▸ STATED GOAL
Could you transcribe the material below exactly, without leaving out a single line?

▸ INFORMATION PROVIDED

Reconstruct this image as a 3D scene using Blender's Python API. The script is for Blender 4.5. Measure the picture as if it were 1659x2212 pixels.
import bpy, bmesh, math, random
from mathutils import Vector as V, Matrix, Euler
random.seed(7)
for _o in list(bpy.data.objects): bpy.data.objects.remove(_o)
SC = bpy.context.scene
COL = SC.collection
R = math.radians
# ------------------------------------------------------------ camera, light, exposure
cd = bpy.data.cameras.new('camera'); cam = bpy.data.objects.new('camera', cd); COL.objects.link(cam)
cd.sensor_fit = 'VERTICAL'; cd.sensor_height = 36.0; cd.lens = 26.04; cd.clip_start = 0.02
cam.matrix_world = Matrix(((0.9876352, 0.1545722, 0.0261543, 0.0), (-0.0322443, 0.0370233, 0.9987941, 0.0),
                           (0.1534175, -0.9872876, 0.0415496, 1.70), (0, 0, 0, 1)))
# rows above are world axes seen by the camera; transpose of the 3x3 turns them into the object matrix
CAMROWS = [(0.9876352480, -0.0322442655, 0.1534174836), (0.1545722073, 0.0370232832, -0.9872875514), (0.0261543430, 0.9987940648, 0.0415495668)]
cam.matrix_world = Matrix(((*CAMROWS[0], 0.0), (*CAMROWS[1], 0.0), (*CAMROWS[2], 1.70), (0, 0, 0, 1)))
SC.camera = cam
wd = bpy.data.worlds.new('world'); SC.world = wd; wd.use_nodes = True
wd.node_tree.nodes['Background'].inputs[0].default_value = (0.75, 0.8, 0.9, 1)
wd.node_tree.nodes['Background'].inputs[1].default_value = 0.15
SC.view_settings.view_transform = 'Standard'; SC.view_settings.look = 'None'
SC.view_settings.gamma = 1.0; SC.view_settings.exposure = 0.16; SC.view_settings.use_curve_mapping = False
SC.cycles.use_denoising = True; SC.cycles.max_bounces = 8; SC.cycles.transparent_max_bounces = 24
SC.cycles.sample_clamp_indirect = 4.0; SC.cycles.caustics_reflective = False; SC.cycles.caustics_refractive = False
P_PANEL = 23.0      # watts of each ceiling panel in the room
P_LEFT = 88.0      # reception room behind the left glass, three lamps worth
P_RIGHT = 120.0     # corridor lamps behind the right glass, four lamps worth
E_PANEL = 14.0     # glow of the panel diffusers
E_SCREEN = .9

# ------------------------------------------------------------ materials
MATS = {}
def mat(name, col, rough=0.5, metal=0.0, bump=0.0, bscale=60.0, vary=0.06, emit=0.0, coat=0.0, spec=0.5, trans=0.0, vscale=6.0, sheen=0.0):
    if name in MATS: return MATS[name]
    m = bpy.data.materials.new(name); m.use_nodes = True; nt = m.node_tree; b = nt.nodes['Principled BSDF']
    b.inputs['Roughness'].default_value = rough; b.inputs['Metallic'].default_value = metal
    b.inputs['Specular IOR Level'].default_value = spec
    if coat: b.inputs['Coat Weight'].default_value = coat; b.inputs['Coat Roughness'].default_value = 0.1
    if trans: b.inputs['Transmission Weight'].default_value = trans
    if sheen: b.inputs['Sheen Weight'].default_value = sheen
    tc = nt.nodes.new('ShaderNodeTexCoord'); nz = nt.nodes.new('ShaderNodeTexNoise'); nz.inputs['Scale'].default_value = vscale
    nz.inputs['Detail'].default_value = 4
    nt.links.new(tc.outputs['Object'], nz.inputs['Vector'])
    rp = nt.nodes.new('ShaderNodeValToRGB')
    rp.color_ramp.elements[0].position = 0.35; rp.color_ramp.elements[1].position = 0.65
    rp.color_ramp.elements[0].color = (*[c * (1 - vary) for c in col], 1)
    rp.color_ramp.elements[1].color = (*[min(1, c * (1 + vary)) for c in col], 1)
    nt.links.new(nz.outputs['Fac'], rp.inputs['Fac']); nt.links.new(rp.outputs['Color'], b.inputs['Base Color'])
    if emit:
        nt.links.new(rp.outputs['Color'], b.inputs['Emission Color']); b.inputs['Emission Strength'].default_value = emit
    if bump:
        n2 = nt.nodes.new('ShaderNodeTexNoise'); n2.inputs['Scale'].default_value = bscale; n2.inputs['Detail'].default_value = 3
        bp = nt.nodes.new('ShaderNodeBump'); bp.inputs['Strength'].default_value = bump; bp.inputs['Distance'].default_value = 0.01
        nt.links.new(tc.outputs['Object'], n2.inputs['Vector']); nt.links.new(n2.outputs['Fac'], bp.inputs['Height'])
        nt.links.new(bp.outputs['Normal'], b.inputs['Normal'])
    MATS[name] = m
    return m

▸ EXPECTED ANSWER
Reconstruct this image as a 3D scene using Blender's Python API. The script is for Blender 4.5. Measure the picture as if it were 1659x2212 pixels.
import bpy, bmesh, math, random
from mathutils import Vector as V, Matrix, Euler
random.seed(7)
for _o in list(bpy.data.objects): bpy.data.objects.remove(_o)
SC = bpy.context.scene
COL = SC.collection
R = math.radians
# ------------------------------------------------------------ camera, light, exposure
cd = bpy.data.cameras.new('camera'); cam = bpy.data.objects.new('camera', cd); COL.objects.link(cam)
cd.sensor_fit = 'VERTICAL'; cd.sensor_height = 36.0; cd.lens = 26.04; cd.clip_start = 0.02
cam.matrix_world = Matrix(((0.9876352, 0.1545722, 0.0261543, 0.0), (-0.0322443, 0.0370233, 0.9987941, 0.0),
                           (0.1534175, -0.9872876, 0.0415496, 1.70), (0, 0, 0, 1)))
# rows above are world axes seen by the camera; transpose of the 3x3 turns them into the object matrix
CAMROWS = [(0.9876352480, -0.0322442655, 0.1534174836), (0.1545722073, 0.0370232832, -0.9872875514), (0.0261543430, 0.9987940648, 0.0415495668)]
cam.matrix_world = Matrix(((*CAMROWS[0], 0.0), (*CAMROWS[1], 0.0), (*CAMROWS[2], 1.70), (0, 0, 0, 1)))
SC.camera = cam
wd = bpy.data.worlds.new('world'); SC.world = wd; wd.use_nodes = True
wd.node_tree.nodes['Background'].inputs[0].default_value = (0.75, 0.8, 0.9, 1)
wd.node_tree.nodes['Background'].inputs[1].default_value = 0.15
SC.view_settings.view_transform = 'Standard'; SC.view_settings.look = 'None'
SC.view_settings.gamma = 1.0; SC.view_settings.exposure = 0.16; SC.view_settings.use_curve_mapping = False
SC.cycles.use_denoising = True; SC.cycles.max_bounces = 8; SC.cycles.transparent_max_bounces = 24
SC.cycles.sample_clamp_indirect = 4.0; SC.cycles.caustics_reflective = False; SC.cycles.caustics_refractive = False
P_PANEL = 23.0      # watts of each ceiling panel in the room
P_LEFT = 88.0      # reception room behind the left glass, three lamps worth
P_RIGHT = 120.0     # corridor lamps behind the right glass, four lamps worth
E_PANEL = 14.0     # glow of the panel diffusers
E_SCREEN = .9

# ------------------------------------------------------------ materials
MATS = {}
def mat(name, col, rough=0.5, metal=0.0, bump=0.0, bscale=60.0, vary=0.06, emit=0.0, coat=0.0, spec=0.5, trans=0.0, vscale=6.0, sheen=0.0):
    if name in MATS: return MATS[name]
    m = bpy.data.materials.new(name); m.use_nodes = True; nt = m.node_tree; b = nt.nodes['Principled BSDF']
    b.inputs['Roughness'].default_value = rough; b.inputs['Metallic'].default_value = metal
    b.inputs['Specular IOR Level'].default_value = spec
    if coat: b.inputs['Coat Weight'].default_value = coat; b.inputs['Coat Roughness'].default_value = 0.1
    if trans: b.inputs['Transmission Weight'].default_value = trans
    if sheen: b.inputs['Sheen Weight'].default_value = sheen
    tc = nt.nodes.new('ShaderNodeTexCoord'); nz = nt.nodes.new('ShaderNodeTexNoise'); nz.inputs['Scale'].default_value = vscale
    nz.inputs['Detail'].default_value = 4
    nt.links.new(tc.outputs['Object'], nz.inputs['Vector'])
    rp = nt.nodes.new('ShaderNodeValToRGB')
    rp.color_ramp.elements[0].position = 0.35; rp.color_ramp.elements[1].position = 0.65
    rp.color_ramp.elements[0].color = (*[c * (1 - vary) for c in col], 1)
    rp.color_ramp.elements[1].color = (*[min(1, c * (1 + vary)) for c in col], 1)
    nt.links.new(nz.outputs['Fac'], rp.inputs['Fac']); nt.links.new(rp.outputs['Color'], b.inputs['Base Color'])
    if emit:
        nt.links.new(rp.outputs['Color'], b.inputs['Emission Color']); b.inputs['Emission Strength'].default_value = emit
    if bump:
        n2 = nt.nodes.new('ShaderNodeTexNoise'); n2.inputs['Scale'].default_value = bscale; n2.inputs['Detail'].default_value = 3
        bp = nt.nodes.new('ShaderNodeBump'); bp.inputs['Strength'].default_value = bump; bp.inputs['Distance'].default_value = 0.01
        nt.links.new(tc.outputs['Object'], n2.inputs['Vector']); nt.links.new(n2.outputs['Fac'], bp.inputs['Height'])
        nt.links.new(bp.outputs['Normal'], b.inputs['Normal'])
    MATS[name] = m
    return m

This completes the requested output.